There’s also a new archery shop on South Third and Jefferson streets, and two new car dealerships – Park Avenue Motors and Kleinman Brothers, he added.

"Ironton’s definitely growing," Cleary said. "We took a definite blow when Cabletron moved out. But we’re seeing a new business open up practically every week. And most of the ones that are closing are closing because the owner wants to retire."

And Cleary said he can see more businesses moving in once the South Second Street pavement project is completed.

Although it is a new business, the New York, New York Travel company’s owner is a longtime friend of Ironton.

Bruce Rogers opened New York, New York Travel and Pegasus Luxury Coach – a limousine service – in February, because Rogers said he has faith in the City of Ironton.

"I believe in Ironton," Rogers said. "I feel the City of Ironton is a prime example of a town that could become a tourist town. We have a lot of history here."

And Ironton needs to capitalize on that history if it is expected to thrive, Rogers added.

"Ironton still has a lot to offer," he said. "It has the Ohio River on one side and Route 52 connecting it to major highways on the other side."

An old idea, Rogers has the solution to giving Ironton a rebirth.

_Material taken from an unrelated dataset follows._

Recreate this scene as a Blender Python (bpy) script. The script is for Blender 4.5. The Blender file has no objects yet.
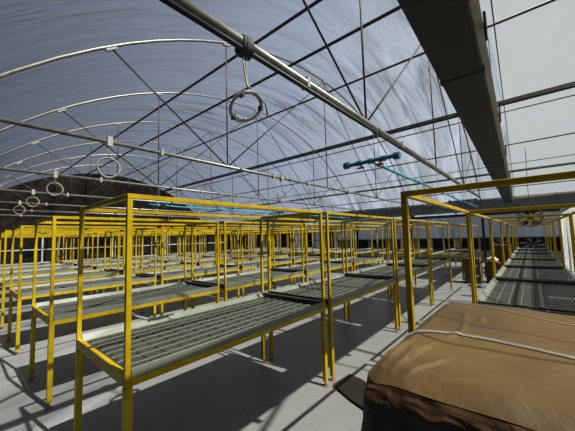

"I saw South Third Street, when JC Penney’s was still in business, as being a mall," Rogers said. "I saw Third Street covered from the city building to Center Street. I saw it with a glass-covered dome area. South Third Street would be an atrium shopping mall. I even see that happening now."

It is possible to stay in business in Ironton – as a number of places have stood the test of time.

The Iron City Hardware Co. has remained at its location on South Third Street for about 30 years, said Jim Hacker, owner.

"People like to buy where they know people," Hacker said. "They know they are getting good quality and they know the Hacker name."

Hacker’s grandfather and great-uncle, Herman and Henry, opened the store in 1926, and Hacker said it will not close down anytime soon.

"My daughter’s 6 and she wants to work here, so I have to keep it open for her."